HOA delinquency rate a cause for concern?
An off-market deal fell into my lap for a condo in DFW area. I know the seller and this is last of his rental properties. His ask is very reasonable and ~20% below market (basically wants his outstanding mortgage and closing costs etc). He has had a long term tenant (more than 8 years) and tenant wants to continue to live there. Numbers are good, 1.3% of price every month with Scope to increase to 1.6% based on market rates. Property is 10 years old and in decent B minus neighborhood. pretty safe area when you look at crime stats, but not great schools. It's more like multiple four-flexes. 4 two-storey condos on a slab with a common roof.

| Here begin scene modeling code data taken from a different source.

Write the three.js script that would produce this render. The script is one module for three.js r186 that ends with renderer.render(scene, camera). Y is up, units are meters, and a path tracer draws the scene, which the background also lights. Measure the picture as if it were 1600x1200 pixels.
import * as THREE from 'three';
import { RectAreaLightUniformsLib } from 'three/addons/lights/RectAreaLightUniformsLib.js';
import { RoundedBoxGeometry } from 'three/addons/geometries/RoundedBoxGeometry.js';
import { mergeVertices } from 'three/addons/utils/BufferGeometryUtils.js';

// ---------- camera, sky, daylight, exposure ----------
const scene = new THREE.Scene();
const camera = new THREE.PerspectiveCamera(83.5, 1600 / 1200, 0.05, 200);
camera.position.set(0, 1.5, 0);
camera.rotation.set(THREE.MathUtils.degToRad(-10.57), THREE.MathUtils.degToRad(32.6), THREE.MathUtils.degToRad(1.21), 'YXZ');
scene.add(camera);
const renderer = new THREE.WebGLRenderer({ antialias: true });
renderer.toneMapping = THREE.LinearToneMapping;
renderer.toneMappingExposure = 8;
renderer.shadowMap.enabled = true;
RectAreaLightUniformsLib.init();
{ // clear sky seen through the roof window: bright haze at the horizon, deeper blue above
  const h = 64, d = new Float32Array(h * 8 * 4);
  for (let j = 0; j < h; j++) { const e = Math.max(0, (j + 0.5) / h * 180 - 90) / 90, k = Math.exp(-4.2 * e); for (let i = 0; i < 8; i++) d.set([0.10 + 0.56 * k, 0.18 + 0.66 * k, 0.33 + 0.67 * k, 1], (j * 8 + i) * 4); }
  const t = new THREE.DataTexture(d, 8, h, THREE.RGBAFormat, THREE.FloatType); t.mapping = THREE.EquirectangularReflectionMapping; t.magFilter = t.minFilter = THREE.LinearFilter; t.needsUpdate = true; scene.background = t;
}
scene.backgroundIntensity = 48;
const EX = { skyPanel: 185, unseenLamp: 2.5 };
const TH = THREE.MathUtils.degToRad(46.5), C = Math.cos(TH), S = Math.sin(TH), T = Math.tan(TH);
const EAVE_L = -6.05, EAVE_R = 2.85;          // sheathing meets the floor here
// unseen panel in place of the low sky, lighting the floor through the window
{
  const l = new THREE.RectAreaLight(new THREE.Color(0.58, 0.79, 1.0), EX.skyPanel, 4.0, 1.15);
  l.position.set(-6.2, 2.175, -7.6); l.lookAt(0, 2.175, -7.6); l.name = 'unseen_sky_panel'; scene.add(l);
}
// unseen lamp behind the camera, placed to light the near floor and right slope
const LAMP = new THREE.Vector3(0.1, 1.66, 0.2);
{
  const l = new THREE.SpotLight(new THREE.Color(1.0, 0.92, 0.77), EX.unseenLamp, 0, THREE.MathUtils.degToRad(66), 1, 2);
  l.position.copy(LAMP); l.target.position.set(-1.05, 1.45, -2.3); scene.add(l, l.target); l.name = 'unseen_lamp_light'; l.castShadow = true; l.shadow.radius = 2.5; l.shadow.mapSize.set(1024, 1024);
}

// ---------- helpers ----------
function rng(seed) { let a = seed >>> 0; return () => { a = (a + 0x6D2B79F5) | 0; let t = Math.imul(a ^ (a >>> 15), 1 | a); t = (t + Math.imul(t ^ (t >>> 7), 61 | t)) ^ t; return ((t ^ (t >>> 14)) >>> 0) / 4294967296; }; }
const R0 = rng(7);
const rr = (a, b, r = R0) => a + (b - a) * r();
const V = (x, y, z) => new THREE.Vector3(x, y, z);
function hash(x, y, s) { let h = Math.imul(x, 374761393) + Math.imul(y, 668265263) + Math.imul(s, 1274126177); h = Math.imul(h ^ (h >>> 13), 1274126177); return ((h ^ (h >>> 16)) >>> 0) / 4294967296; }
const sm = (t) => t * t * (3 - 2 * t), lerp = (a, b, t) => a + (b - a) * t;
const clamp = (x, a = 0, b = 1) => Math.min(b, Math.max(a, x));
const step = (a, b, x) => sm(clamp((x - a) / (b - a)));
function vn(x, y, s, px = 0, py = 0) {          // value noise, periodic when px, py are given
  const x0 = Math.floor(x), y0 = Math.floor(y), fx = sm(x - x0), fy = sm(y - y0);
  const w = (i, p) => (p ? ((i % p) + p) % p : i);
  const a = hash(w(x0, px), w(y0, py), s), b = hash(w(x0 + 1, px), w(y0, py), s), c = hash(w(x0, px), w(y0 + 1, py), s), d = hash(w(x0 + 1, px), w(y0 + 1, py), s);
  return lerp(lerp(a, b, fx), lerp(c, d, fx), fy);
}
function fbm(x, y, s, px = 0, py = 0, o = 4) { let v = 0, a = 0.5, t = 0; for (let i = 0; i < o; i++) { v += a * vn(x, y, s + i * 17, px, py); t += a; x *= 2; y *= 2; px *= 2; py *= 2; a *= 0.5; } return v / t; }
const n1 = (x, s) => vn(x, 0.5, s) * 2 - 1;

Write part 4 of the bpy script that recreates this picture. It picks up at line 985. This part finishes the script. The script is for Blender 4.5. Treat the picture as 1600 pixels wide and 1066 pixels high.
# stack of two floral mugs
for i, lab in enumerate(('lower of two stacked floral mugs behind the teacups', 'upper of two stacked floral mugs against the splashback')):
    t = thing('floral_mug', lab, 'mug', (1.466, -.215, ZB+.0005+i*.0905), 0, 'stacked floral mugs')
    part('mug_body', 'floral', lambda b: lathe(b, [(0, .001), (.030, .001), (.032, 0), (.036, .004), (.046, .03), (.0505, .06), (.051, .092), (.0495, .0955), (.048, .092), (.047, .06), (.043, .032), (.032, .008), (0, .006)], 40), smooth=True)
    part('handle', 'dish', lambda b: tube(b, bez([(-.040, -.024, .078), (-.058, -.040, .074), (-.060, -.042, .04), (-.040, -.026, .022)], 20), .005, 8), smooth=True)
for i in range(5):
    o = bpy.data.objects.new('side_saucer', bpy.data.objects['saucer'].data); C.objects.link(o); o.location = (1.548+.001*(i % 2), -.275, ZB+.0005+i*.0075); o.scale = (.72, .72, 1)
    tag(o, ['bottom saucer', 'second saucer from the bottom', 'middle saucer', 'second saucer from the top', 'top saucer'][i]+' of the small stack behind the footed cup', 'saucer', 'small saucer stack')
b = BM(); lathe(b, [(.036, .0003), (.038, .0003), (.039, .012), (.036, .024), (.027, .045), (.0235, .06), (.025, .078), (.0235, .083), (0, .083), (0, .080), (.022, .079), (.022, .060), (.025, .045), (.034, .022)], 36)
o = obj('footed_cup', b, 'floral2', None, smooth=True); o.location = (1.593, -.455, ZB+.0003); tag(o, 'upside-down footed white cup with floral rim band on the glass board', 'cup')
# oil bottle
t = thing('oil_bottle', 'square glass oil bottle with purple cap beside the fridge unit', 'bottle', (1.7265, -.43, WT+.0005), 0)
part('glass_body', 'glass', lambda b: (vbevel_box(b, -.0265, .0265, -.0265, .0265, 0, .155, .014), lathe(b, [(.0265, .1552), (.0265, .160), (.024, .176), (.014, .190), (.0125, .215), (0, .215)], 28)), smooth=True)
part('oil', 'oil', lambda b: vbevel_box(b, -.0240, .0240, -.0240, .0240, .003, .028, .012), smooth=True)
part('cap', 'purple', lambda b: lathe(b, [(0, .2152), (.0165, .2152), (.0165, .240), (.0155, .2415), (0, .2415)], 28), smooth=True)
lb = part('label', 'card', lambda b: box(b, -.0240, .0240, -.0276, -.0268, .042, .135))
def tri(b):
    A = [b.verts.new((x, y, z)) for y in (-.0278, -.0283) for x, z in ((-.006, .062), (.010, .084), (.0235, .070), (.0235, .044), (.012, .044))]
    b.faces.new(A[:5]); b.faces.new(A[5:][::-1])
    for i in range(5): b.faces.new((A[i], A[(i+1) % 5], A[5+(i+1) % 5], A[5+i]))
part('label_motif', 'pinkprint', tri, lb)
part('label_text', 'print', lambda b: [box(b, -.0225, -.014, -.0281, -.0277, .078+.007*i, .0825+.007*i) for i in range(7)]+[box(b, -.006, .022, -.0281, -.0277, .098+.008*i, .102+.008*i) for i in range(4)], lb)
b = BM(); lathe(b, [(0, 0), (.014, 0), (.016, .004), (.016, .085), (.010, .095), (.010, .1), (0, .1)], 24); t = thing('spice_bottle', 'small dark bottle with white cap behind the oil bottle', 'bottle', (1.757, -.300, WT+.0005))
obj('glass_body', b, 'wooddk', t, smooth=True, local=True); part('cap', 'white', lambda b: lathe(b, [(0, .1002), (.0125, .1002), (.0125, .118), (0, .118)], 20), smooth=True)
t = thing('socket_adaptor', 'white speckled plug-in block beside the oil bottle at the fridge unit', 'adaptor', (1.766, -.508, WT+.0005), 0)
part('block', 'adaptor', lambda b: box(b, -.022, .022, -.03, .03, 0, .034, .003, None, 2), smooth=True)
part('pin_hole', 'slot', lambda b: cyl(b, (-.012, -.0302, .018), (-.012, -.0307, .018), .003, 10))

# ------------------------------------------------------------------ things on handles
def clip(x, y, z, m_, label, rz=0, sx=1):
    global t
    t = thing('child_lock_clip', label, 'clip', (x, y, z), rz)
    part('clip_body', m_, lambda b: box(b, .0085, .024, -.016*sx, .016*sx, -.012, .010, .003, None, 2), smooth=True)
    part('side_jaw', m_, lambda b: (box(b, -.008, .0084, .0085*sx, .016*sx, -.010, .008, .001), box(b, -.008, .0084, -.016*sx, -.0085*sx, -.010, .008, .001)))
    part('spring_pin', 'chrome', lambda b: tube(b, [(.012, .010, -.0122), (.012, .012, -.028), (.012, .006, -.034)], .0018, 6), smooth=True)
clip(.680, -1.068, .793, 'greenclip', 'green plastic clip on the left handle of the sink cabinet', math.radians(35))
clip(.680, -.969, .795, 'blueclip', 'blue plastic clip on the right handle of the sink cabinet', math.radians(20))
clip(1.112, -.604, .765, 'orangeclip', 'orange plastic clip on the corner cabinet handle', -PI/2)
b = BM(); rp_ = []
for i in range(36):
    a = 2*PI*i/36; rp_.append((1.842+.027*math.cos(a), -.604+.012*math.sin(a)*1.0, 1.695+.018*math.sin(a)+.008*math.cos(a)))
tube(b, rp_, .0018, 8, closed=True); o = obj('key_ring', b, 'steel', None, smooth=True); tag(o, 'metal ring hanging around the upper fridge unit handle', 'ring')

Everything was going fine till the mortgage company raised a red flag. Delinquency rate for HOA is at 28%. it's a small community with less than 50 condos. I won't get a loan on it but seller willing to do a sellers note or financing if I am still interested.
Would you buy given the HOA situation? HOA is professionally managed but seems like no incentive to pay since no real penalty on late payers (e.g. 10% every year).
Worried about HOA going belly up in case of large repairs like foundation issues.
Suggestions/advice?
Most Popular Reply

@Haresh Patel Get a copy of the budget, and 2 years of Financials. That should tell you what is going on at least financially. If 28% of the community of 50 Units (14 Units) are late or not paying their HOA Fees, then that is a potential problem. After you have the financials, you should attend an HOA meeting or even reach out to the Board to find out what they are doing to resolve the issue. The property Manager may provide you some insight as well.
Do your due diligence, and get documentation or it could cost you lots of $$ in the future, if things need repairs, etc.